Wheeldon’s contribution, Mercurial Manoeuvres, pretends to complement the edgy vitality of Shostakovich’s Piano Concerto No. 1 in C major. Like every other Wheeldon effort I’ve seen, it strikes me as the performance of an insufferable schoolboy congratulating himself on how he can produce, superbly, just what is expected of him on a given occasion. Wheeldon commands a certain suave craft, but there’s nothing behind it. That absence of authentic impulse is revealed, too, in his failure to create contexts that might give new meaning to the phrases he’s incessantly borrowing from his masters: Balanchine, Ashton, and – not surprisingly – Peter Martins. Wheeldon’s work is choreography at its most synthetic, and there’s definitely a market for it.
Tomasson’s Prism is the most worthwhile of the new creations. Set to Beethoven’s Concerto No. 1 for piano and orchestra, it’s one of those ambitious affairs that revel in the rich resources of the classical vocabulary and the challenge of manipulating lots of people coherently – even eloquently – through kaleidoscopic permutations in a grand-scale space. The first movement features Jenifer Ringer, all juicy vivacity, with a pair of male comrades and an ensemble deployed to underline the trio motif. The second section is a grave, remarkably spare, and deeply sensuous adagio for Maria Kowroski, the Suzanne Farrell de nos jours, partnered by Charles Askegard. Their relationship is tenderly echoed by seven other couples, half hidden in shadow, who gradually slip away, granting intimacy the privacy it demands. Benjamin Millepied leads the closing segment, executing feats of mercurial virtuosity, as king of a carnival celebrating the joy of motion.
Everything Tomasson does is blessedly musical, deft in concept, and agreeable in its effect – and yet so tightly reined in and so scrupulously and relentlessly tasteful, you feel both stifled and cheated.
In addition to being the leading sponsor of the Diamond Project, the Irene Diamond Fund has now committed major support to the founding of the New York Choreographic Institute, to be associated with the NYCB. The institute will provide selected choreographers – some seasoned, some newish to the game – with the resources necessary to their work: accomplished dancers and rehearsal space and time. In theory, this is a fine idea. However, choreographers of real worth being so few and far between, why not admit we’re in a fallow period and direct attention and money to a better bet? How about a project to protect the Balanchine repertory? Some will maintain that the company’s very existence is dedicated to this purpose. Look at the current performances of Balanchine, though, where so much is blurred, careless, askew, and you have to concede that the mission is not being accomplished. By the way, the answer to the trivia quiz is, arguably, None.
The more I see of Trisha Brown’s choreography, the more I admire its keen intelligence, its sly wit, its moments of sheer, unexpected beauty. Yet the more I see of it, as in her company’s recent run at the Joyce, the more I’m discouraged by its lack of musicality.
Brown’s gifts are essentially for the conceptual and the visual.

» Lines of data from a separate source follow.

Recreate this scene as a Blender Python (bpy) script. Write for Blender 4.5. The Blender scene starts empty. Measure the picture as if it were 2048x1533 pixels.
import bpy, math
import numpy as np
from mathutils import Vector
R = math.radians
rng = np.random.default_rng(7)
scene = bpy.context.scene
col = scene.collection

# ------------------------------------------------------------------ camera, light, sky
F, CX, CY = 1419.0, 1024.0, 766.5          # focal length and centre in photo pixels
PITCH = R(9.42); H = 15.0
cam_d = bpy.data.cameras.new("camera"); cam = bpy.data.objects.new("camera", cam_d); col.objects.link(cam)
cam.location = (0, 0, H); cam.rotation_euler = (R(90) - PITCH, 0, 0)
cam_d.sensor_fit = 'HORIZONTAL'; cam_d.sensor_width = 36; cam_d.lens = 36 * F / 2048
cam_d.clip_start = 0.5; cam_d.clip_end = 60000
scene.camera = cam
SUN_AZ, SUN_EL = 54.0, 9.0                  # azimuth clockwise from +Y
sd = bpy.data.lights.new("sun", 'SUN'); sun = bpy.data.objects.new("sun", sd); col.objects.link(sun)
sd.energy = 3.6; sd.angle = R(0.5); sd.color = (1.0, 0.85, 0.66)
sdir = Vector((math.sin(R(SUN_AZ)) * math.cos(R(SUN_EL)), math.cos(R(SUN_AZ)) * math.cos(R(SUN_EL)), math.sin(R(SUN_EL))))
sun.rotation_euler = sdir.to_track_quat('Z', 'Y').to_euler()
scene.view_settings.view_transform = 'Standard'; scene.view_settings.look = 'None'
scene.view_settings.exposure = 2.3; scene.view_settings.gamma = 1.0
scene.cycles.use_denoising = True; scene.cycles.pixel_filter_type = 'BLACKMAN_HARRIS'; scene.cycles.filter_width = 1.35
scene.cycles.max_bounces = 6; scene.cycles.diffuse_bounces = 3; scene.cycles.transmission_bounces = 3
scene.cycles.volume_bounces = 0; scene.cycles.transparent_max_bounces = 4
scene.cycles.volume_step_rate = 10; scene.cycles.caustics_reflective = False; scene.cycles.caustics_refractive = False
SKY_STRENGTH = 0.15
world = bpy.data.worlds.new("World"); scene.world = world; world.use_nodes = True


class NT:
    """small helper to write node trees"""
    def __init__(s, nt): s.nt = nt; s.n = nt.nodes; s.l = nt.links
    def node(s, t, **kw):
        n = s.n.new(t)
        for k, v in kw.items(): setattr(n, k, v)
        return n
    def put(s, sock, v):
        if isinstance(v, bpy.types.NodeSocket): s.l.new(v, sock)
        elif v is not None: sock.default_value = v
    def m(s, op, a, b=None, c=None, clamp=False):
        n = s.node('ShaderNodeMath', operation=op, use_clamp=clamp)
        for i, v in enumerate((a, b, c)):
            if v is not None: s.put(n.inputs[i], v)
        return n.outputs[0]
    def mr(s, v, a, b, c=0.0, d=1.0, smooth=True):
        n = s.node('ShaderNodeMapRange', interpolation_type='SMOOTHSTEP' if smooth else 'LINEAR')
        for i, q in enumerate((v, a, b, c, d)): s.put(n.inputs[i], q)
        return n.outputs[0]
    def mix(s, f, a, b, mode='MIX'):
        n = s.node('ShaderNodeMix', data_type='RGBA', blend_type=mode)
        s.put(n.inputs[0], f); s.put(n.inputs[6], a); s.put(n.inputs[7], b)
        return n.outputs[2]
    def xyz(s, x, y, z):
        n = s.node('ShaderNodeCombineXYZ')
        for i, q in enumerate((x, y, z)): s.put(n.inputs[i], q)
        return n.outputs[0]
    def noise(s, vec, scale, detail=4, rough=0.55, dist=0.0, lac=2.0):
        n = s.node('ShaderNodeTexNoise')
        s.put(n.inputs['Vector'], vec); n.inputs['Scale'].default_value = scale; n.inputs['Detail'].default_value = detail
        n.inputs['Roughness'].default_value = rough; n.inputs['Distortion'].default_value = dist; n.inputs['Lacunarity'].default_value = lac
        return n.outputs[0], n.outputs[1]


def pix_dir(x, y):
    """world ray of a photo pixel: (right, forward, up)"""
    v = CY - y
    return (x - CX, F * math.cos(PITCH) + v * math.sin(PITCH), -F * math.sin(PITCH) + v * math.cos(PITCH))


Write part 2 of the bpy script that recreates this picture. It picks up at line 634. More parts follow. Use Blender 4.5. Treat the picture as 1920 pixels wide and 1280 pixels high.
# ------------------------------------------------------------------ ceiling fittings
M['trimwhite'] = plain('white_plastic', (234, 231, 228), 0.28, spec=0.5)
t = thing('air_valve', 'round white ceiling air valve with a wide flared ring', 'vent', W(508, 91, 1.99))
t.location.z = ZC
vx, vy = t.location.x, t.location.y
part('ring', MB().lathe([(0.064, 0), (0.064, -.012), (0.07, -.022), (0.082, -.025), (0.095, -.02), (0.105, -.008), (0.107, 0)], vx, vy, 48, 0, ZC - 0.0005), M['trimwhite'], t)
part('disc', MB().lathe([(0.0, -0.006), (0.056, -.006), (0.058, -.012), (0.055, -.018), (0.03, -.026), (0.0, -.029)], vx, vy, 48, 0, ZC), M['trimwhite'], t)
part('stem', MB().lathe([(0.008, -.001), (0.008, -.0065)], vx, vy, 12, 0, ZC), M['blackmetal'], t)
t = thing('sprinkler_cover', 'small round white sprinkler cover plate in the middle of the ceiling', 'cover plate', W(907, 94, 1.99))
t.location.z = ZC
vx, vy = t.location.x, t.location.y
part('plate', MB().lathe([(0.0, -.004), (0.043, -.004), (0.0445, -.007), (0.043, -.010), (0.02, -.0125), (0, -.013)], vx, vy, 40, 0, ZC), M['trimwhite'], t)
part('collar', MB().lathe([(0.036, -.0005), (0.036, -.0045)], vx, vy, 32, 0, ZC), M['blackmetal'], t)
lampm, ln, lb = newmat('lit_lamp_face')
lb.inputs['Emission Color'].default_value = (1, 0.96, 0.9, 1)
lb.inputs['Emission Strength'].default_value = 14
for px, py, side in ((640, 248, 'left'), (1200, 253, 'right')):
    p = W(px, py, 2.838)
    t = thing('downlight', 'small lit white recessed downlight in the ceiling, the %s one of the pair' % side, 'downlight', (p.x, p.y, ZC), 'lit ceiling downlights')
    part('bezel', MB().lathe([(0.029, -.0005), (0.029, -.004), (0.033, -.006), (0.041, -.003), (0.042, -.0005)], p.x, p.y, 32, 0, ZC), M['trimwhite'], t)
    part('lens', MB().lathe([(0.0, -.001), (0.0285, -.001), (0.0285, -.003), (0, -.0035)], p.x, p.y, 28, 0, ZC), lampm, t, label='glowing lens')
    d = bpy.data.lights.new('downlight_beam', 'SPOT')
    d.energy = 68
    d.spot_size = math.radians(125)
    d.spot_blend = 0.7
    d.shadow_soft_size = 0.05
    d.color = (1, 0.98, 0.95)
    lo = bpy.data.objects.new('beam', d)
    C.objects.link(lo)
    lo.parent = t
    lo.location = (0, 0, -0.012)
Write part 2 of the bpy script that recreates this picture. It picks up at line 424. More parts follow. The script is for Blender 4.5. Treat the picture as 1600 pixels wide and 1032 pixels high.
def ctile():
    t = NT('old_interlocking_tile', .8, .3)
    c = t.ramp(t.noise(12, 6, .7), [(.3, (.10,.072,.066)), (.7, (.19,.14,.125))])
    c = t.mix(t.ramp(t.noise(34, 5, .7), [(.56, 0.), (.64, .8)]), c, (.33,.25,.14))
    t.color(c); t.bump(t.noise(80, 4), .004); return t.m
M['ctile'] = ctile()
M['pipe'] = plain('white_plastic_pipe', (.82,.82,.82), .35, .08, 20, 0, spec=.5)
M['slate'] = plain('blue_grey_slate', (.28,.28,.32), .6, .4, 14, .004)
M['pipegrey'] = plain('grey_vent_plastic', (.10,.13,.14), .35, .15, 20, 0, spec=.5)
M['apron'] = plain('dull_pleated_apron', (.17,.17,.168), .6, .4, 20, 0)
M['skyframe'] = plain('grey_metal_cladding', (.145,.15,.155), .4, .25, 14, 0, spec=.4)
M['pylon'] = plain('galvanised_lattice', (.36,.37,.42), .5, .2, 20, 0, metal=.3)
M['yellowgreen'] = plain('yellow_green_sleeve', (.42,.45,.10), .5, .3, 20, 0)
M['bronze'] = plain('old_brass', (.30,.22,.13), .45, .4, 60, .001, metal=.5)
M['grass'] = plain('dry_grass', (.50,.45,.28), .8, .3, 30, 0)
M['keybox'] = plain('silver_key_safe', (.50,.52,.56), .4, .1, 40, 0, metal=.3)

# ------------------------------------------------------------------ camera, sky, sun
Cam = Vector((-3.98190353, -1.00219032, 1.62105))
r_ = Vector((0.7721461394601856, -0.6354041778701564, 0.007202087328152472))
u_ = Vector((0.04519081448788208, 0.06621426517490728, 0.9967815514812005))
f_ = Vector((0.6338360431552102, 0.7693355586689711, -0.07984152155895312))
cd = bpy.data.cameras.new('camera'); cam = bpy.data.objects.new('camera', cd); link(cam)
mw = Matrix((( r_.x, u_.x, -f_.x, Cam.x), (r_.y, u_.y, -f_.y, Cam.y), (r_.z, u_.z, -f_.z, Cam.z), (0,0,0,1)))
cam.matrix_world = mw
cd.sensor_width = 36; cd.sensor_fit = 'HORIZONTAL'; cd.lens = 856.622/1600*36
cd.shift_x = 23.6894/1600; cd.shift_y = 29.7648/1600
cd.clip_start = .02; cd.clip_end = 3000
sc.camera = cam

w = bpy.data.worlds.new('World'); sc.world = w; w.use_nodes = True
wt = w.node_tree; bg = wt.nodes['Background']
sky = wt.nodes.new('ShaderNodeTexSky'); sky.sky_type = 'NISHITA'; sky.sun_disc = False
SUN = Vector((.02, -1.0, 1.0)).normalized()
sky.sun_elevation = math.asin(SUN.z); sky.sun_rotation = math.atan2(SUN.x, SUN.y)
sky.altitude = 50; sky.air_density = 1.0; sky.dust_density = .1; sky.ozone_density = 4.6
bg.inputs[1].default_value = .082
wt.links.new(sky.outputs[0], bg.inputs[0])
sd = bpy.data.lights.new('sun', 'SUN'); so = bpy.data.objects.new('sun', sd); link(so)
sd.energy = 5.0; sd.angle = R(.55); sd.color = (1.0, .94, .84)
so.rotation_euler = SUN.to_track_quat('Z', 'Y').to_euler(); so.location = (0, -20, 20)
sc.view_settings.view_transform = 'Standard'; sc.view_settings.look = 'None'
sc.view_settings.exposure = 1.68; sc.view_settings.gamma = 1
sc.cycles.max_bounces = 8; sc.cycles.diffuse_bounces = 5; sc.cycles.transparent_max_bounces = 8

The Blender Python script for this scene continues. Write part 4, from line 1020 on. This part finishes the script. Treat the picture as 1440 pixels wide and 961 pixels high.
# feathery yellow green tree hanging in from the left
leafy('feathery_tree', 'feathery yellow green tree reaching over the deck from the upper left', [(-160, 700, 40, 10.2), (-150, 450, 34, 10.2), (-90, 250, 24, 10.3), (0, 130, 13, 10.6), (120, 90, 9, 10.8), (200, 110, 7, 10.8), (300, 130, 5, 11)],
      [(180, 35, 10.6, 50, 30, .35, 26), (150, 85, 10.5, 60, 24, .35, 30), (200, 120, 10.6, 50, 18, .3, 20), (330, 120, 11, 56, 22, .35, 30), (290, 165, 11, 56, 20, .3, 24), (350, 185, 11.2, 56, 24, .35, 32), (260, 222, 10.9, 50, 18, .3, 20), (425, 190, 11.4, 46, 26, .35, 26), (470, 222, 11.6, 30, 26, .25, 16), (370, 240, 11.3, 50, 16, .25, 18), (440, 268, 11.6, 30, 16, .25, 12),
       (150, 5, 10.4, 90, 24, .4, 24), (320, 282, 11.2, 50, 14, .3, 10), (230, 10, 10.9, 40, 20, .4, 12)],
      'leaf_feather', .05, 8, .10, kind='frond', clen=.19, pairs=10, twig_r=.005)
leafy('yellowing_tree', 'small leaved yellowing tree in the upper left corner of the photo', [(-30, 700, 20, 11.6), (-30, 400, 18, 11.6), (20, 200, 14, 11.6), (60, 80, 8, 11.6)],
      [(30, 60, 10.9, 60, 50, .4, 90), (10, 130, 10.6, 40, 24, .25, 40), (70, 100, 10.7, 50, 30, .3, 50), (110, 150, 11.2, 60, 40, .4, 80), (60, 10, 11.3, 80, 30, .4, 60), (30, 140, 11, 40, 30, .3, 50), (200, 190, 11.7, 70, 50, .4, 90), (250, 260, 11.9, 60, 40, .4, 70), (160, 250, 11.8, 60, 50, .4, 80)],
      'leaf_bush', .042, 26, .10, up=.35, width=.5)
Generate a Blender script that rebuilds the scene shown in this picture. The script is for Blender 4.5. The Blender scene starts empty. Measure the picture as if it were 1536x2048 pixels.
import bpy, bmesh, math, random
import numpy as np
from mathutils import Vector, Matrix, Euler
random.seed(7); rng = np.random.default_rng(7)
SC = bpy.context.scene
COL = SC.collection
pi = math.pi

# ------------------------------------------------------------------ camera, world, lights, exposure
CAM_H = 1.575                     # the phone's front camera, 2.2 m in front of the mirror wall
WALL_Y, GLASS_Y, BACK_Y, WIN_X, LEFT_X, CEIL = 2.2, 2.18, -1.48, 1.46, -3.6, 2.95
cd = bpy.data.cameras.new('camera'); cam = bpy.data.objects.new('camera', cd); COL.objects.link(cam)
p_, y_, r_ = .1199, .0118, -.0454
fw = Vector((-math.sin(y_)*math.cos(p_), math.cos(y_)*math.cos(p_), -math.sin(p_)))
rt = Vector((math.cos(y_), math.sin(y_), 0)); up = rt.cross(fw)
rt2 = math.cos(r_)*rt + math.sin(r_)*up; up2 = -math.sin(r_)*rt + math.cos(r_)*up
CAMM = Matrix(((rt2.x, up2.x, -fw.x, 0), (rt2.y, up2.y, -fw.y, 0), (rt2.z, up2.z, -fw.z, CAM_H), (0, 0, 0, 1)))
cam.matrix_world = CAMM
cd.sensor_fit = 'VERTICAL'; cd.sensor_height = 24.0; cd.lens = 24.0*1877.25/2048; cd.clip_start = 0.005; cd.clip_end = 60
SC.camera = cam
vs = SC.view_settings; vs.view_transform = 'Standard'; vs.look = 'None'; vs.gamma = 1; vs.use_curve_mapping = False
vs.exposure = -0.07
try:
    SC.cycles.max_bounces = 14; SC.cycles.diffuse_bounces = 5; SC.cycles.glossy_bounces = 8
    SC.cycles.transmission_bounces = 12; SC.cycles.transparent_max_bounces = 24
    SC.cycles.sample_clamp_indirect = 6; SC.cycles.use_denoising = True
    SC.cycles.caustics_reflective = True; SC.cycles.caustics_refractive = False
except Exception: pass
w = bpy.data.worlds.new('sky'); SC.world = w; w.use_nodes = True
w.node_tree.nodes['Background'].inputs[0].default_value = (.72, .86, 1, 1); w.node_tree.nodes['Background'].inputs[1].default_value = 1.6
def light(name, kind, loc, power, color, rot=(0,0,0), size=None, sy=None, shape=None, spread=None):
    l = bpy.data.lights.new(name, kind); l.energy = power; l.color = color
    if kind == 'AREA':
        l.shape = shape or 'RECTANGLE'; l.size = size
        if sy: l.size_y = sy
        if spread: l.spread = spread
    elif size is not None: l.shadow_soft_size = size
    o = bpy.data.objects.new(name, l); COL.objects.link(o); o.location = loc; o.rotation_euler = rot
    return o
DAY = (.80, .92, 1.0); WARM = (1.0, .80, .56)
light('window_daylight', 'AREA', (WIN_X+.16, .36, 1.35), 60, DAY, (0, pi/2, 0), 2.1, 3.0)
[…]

Her refreshingly iconoclastic work of the sixties and seventies, central to the evolution of postmodern dance, scorned the use of music, traditionally considered a partner upon which dance was dependent. Later, when Brown permitted her choreography to make alliances with sister arts, the most effective matches were with visual artists: Robert Rauschenberg for the 1979 Glacial Decoy; Donald Judd for the 1987 Newark.
When Brown eventually explored classical music, her M.O., set to Bach’s Musical Offering, managed only an uneasy, unenlightening relationship to the exquisitely complex score. While her staging of Monteverdi’s L’Orfeo (seen at the Joyce in a scaled-down dancers-only, no-scenic-wonders version, Canto/Pianto) is one of her finest achievements, it succeeded largely because of its astute invention and its ravishing images; its use of the music was essentially atmospheric. Brown has now embarked on a “trilogy” of dances to jazz, the first two with scores by Dave Douglas. Five Part Weather Invention, created last year, tries to be colorful and lighthearted but is essentially arch and empty. The new Rapture to Leon James, celebrating the lindy-hoppers of the late thirties who held forth in Harlem’s Savoy Ballroom, is more appealing – partly because Brown seizes something of the ambience of that fabulous vernacular dancing and partly because she deconstructs it in her own affectionate, maverick way. But the piece remains obdurately unmusical; given its subject, this is a flaw that can’t be overlooked.